Andrew Haigh tem uma forma de filmar cheia de astúcias. Por exemplo, há muitos momentos em que o quadro mostra apenas uma parte do que se está a passar, como se ele não quisesse estar — nem quisesse que nós estivéssemos — demasiado próximos, uma forma curiosa de fazer com que o espectador se aperceba da existência de uma câmara, de um dispositivo de intermediação entre o nosso olhar e o que é mostrado. O realizador explica: "Tentei encontrar um equilibrio entre um olhar subjetivo e a cena objetiva, Charley está presente em cada fotograma do filme, mas quis poder desviar-me ligeiramente dele, para que o espectador tenha vontade de o procurar ou de o confortar." Há, ainda, um trabalho muito apurado sobre o som. Por exemplo, no princípio do filme, com Charley em corrida, há uma quantidade de sons que nos assoberbam, mas não percebemos bem o que são e de onde vêm, é como se houvesse uma agressividade genérica no mundo sem origem definida. Haigh concorda: "O som pode ser incrivelmente expressivo. No princípio do filme, Charley está a chegar a um novo lugar onde morar e, quando isso acontece, há sempre muito som inidentificável em torno. Gosto que os vários materiais de um filme sejam distintos, o som pode criar uma sensação de incómodo, ou de apaziguamento, é muito importante. De resto o design do som de um filme é uma das coisas que mais tempo demoram." Mais do que dirigir um cavalo? Haigh sorri. "É assustador, sobretudo quando o cavalo é a vedeta. Começamos pelo casting e escolhemos um cavalo que tivesse um olhar humanizado. Ele tem muita zona branca nos olhos e parece que nós humanos ligamo-nos mais facilmente a um cavalo com essas características. Dirigi-lo acabou por ser relativamente fácil. Havia um cão em '45 Anos' e foi muito mais complicado. O cavalo estava muito bem treinado, nós criámos as condições para que ele fosse sempre respeitado, um ambiente de filmagens calmo, pouca gente à volta. Adaptámo-nos ao cavalo — por exemplo, deixei de poder gritar 'corta!' para não o perturbar. E Charlie Plummer teve de aprender a fazer os gestos necessários para que ele reagisse desta ou daquela maneira. O cavalo está treinado para dar uma resposta precisa a estímulos precisos. No filme não se vê, mas há inclusivamente linhas traçadas no chão em muitas cenas."
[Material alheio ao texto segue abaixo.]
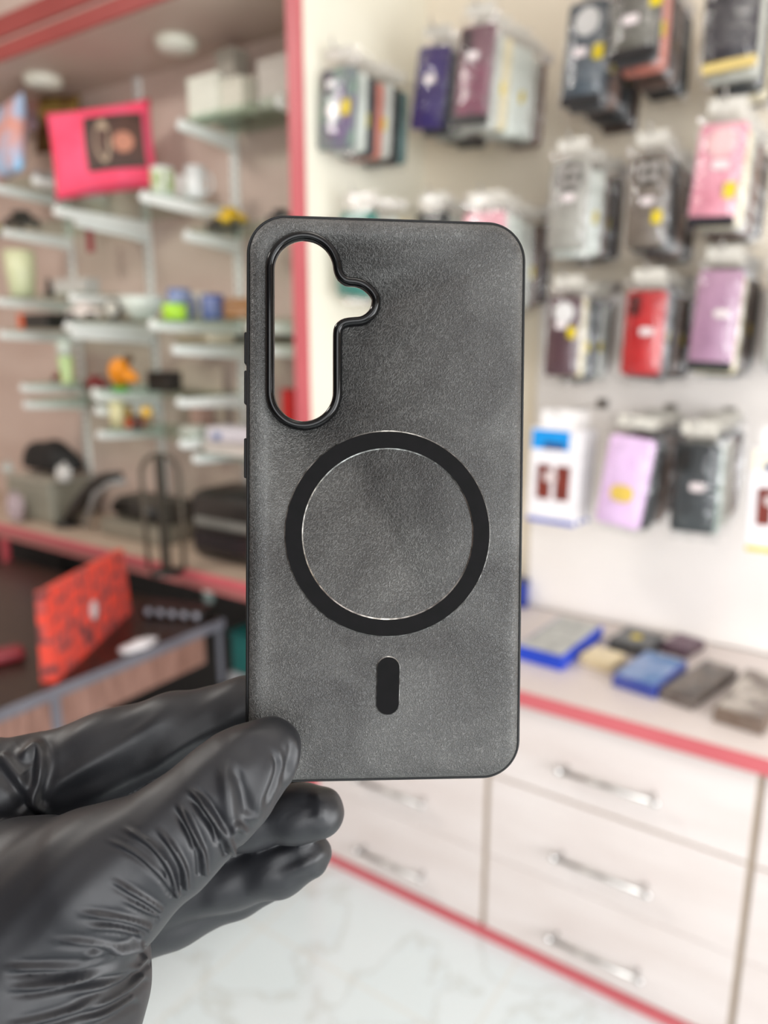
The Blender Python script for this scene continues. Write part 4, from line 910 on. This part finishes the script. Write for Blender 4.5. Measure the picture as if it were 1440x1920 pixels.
px = 720+F*V[:, 0]/-V[:, 2]; py = 960-F*V[:, 1]/-V[:, 2]
dist = np.stack([chain_sdf(V[:, 0], V[:, 1], V[:, 2], chs, k) for k, chs in GR.values()], 1); layer = dist.argmin(1)
def pl_dist(pts):
    """signed distance (photo pixels) and position along a fold line"""
    best = np.full(nv, 1e9); sg = np.zeros(nv); par = np.zeros(nv); tot = sum(math.dist(a, b) for a, b in zip(pts, pts[1:])); run = 0
    for a, b in zip(pts, pts[1:]):
        a = np.array(a, float); b = np.array(b, float); d = b-a; L = np.hypot(*d); t = np.clip(((px-a[0])*d[0]+(py-a[1])*d[1])/(L*L), 0, 1)
        ex = px-a[0]-t*d[0]; ey = py-a[1]-t*d[1]; r = np.hypot(ex, ey); m = r < best
        best = np.where(m, r, best); sg = np.where(m, np.sign(d[0]*ey-d[1]*ex), sg); par = np.where(m, (run+t*L)/tot, par); run += L
    return best*sg, par
def cr(p): return [(x*.4722, 1240+y*.4722) for x, y in p]
def smooth_open(pts, n=5):
    P_ = [np.array(p, float) for p in pts]; out = []
    for i in range(len(P_)-1):
        p0 = P_[max(i-1, 0)]; p1 = P_[i]; p2 = P_[i+1]; p3 = P_[min(i+2, len(P_)-1)]
        for k in range(n):
            t = k/n; out.append(tuple(.5*((2*p1)+(p2-p0)*t+(2*p0-5*p1+4*p2-p3)*t*t+(3*p1-p0-3*p2+p3)*t**3)))
    out.append(tuple(P_[-1])); return out
# layer, points (zoom coordinates of the glove region), width px, ridge mm, groove mm, taper at start, taper at end
FOLDS = [
 (0, [(690, 560), (735, 625), (775, 690), (805, 760), (812, 850)], 7, 1.0, .7, .35, .02),
 (0, [(610, 650), (680, 730), (730, 820), (738, 905)], 7, 1.0, .7, .4, .02),
 (0, [(470, 650), (590, 720), (670, 815), (705, 935)], 7, .9, .6, .45, .02),
 (0, [(400, 700), (540, 760), (640, 850), (690, 925)], 6, .55, .5, .4, .05),
 (0, [(430, 860), (560, 935), (645, 990)], 7, .8, .6, .4, .03),
 (0, [(480, 940), (580, 990), (640, 1010)], 6, .5, .5, .4, .05),
 (0, [(290, 1000), (440, 1015), (550, 1040), (605, 1062)], 8, .9, .8, .4, .05),
 (0, [(330, 1060), (450, 1062), (560, 1085)], 7, .5, .5, .4, .1),
 (0, [(180, 1105), (340, 1118), (480, 1140), (575, 1120)], 8, .8, .7, .4, .05),
 (0, [(0, 1218), (200, 1216), (360, 1206), (500, 1150), (580, 1110)], 9, .8, 1.2, .2, .05),
 (0, [(300, 1190), (400, 1160), (520, 1145)], 8, 1.1, .6, .4, .3),
 (0, [(250, 1330), (400, 1290), (520, 1230), (590, 1170)], 8, .8, .7, .4, .05),
 (0, [(120, 1300), (280, 1270), (420, 1240), (560, 1200)], 8, .6, .6, .4, .1),
 (0, [(230, 1410), (380, 1370), (500, 1310), (575, 1240)], 8, .7, .6, .4, .05),
 (0, [(0, 1450), (140, 1430), (280, 1390), (420, 1320)], 9, .9, .8, .3, .3),
 (0, [(0, 1300), (150, 1292), (330, 1255), (470, 1200)], 9, .8, .8, .3, .3),
 (0, [(300, 1440), (430, 1395), (545, 1320)], 9, .8, .7, .35, .15),
 # thumb joint folds
 (0, [(731, 504), (788, 546), (847, 625), (900, 699), (925, 767)], 9, 1.3, 1.0, .3, .03),
 (0, [(745, 491), (809, 563), (860, 646), (885, 737)], 7, .7, .9, .35, .15),
 (0, [(699, 551), (745, 625), (779, 709), (788, 758)], 7, .8, .7, .35, .15),
 (0, [(885, 375), (900, 487), (915, 614), (923, 709)], 15, 1.3, .2, .3, .15),
 (0, [(919, 392), (964, 508), (995, 625)], 13, -1.3, 0, .35, .15),
 (0, [(1127, 307), (1076, 424), (1031, 551), (995, 657)], 16, 1.1, .2, .4, .15),
 (0, [(1084, 318), (1118, 402), (1105, 487), (1046, 604)], 8, .2, 1.1, .35, .25),
 (0, [(1154, 275), (1177, 339), (1169, 424), (1122, 519)], 9, .6, .5, .35, .25),
 (0, [(900, 307), (995, 280), (1091, 307)], 20, .5, .3, .45, .45),
 (0, [(911, 703), (936, 646), (987, 690)], 8, .8, .6, .3, .3),
 # index finger glove slack
 (1, [(60, 390), (100, 370), (150, 340), (165, 420), (140, 560), (210, 610)], 11, 1.4, 1.2, .15, .15),
 (1, [(0, 360), (50, 430), (100, 500), (130, 600)], 12, .9, 1.3, .1, .1),
 (1, [(150, 560), (260, 470), (420, 370), (600, 250), (760, 190)], 18, .9, .3, .2, .4),
 (1, [(140, 570), (300, 560), (520, 470), (700, 360), (920, 210)], 16, .8, .5, .2, .3),
 (1, [(170, 340), (300, 290), (520, 200), (800, 120)], 26, .6, .3, .3, .3),
 # lower fingers
 (3, [(990, 690), (1120, 680), (1260, 670)], 8, -.2, .7, .2, .1),
 (3, [(1020, 790), (1180, 745), (1290, 700)], 14, .6, .5, .3, .2),
 (3, [(1100, 850), (1220, 800), (1310, 740)], 14, .6, .6, .3, .2),
 (4, [(780, 900), (920, 898), (1060, 898), (1200, 870)], 5, .35, .3, .2, .3),
 (4, [(640, 1050), (760, 960), (900, 920)], 14, .5, .4, .3, .3),
 (2, [(1230, 500), (1275, 570), (1265, 650)], 12, .5, .4, .3, .3),
]
front = Nn[:, 2] > -.25
disp = np.zeros(nv)
for ly, pts, w, ra, ga, ts, te in FOLDS:
    d, t = pl_dist(smooth_open(cr(pts))); ra = ra*(1.3 if w < 10 else 1); w = w*.72 if w < 10 else w*.9
    tp = np.clip(t/ts, 0, 1)*np.clip((1-t)/te, 0, 1); tp = tp*tp*(3-2*tp)
    m = (layer == ly) & front
    disp += m*tp*(ra*np.exp(-(d/w)**2)-ga*np.exp(-((d-1.9*w)/(1.1*w))**2)-.35*ga*np.exp(-((d+1.9*w)/(1.1*w))**2))*1e-3
# loose film: soft low frequency slack
x_, y_, z_ = (V*1000).T
slack = .35*np.sin(x_*.21+.7*np.sin(y_*.17))*np.sin(y_*.19+z_*.13+1.1)+.18*np.sin(x_*.55-y_*.43+z_*.3)
disp += slack*1e-3*.55
V2 = V+Nn*disp[:, None]
me2.vertices.foreach_set('co', V2.ravel()); me2.polygons.foreach_set('use_smooth', [True]*len(me2.polygons)); me2.update(); me2.name = 'gloved_hand'
def glove_mat():
    m = bpy.data.materials.new('black_nitrile'); m.use_nodes = True; nt = m.node_tree; L = nt.links.new; b = nt.nodes['Principled BSDF']
    b.inputs['Roughness'].default_value = .44; b.inputs['Specular IOR Level'].default_value = .5; b.inputs['Base Color'].default_value = lin((22, 23, 27))
    tc = nt.nodes.new('ShaderNodeTexCoord'); n1 = nt.nodes.new('ShaderNodeTexNoise'); n1.inputs['Scale'].default_value = 2600; n1.inputs['Detail'].default_value = 2
    n2 = nt.nodes.new('ShaderNodeTexNoise'); n2.inputs['Scale'].default_value = 90; n2.inputs['Detail'].default_value = 5
    rr = nt.nodes.new('ShaderNodeMapRange'); rr.inputs[3].default_value = .4; rr.inputs[4].default_value = .58
    bp = nt.nodes.new('ShaderNodeBump'); bp.inputs['Strength'].default_value = .35; bp.inputs['Distance'].default_value = .00006
    L(tc.outputs['Object'], n1.inputs['Vector']); L(tc.outputs['Object'], n2.inputs['Vector']); L(n2.outputs[0], rr.inputs[0]); L(rr.outputs[0], b.inputs['Roughness']); L(n1.outputs[0], bp.inputs['Height']); L(bp.outputs[0], b.inputs['Normal'])
    return m
me2.materials.clear(); me2.materials.append(glove_mat())
hand = bpy.data.objects.new('gloved_hand', me2); COL.objects.link(hand)
hand.matrix_world = Matrix.Translation(CAM) @ CAMROT.to_4x4()
tag(hand, 'hand in a wrinkled black glove pinching the leather phone case by its lower left corner', 'hand')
"O Meu Amigo Pete" sucede ao sucesso de "45 Anos". O sucesso é importante? "O sucesso é sempre importante, até para se conseguir financiar o filme seguinte." Porque um sucesso augura um novo sucesso? "Sobretudo porque se sabe o que um realizador é capaz de fazer. Por exemplo, vender a ideia de '45 Anos' não é fácil. São dois velhos dentro de uma casa a falar um com o outro - quem é que quer ver um filme assim? Mas, depois de feito, percebe-se como eu trabalho, percebe-se do que sou capaz. Torna mais fácil vender a ideia seguinte. A história de um rapaz que foge com um cavalo porque o querem abater? Parece uma história do Disney Channel. Sabendo o que fiz antes, percebe-se que eu não farei o que parece, as pessoas têm mais confiança em dar-me o dinheiro”.